The interview was so obviously a stitch up that even the BBC (the organisation that still has not apologised for its reversal of the Orgreave footage) ultimately issued a (half-hearted) apology to Shanene – though not until after Shanene had started a strong social media campaign putting pressure on them.

The journalist who organised and conducted this interview was Allegra Stratton. You might think that after making such a serious mistake in an interview that your employer was forced to issue an apology your career might have been damaged. But not for Allegra. After Newsnight she moved to ITV and worked on Robert Peston’s show, before becoming a government advisor to Rishi Sunak (the fact that Sunak was the best man at her wedding to the Spectator’s political editor James Forsyth is of course entirely coincidental). After a short time in this Stratton got a promotion to the £125,000 a year job as the government’s official spokesperson.

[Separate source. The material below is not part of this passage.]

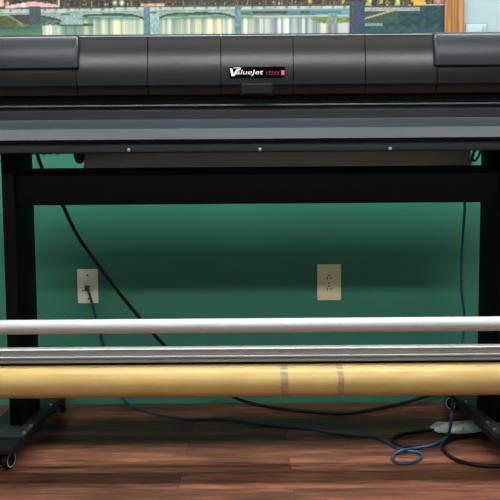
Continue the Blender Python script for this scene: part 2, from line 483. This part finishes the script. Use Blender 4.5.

If fact Stratton never actually gave even a single press conference. Anyone who has viewed the leaked footage of Stratton trying to field mock questions about the Xmas 2020 (non-) party at 10 Downing Street, only to end up laughing about the event, can be in no doubt why. Even for the set of sneering fools that inhabit this government, Stratton is obviously a particular incompetent. Yet despite her uselessness, Stratton got yet another job acting as the government spokesperson for Cop26.

During her resignation from her most recent role Stratton shed tears, but this cannot be seen as any sort of indication of genuine remorse for actions. The tears were the action of someone who is upset that they have been caught out.

We do not know where Shanene Thorpe is now but we rather doubt that she has had the opportunity to move from job to job, raking in money. And while Stratton’s humiliation is gratifying to see, the likelihood is that it will not be long before a new (highly paid) job opportunity comes her way. But that does not mean that we cannot make it harder for people like Stratton to get away with their actions by exposing and organising against them.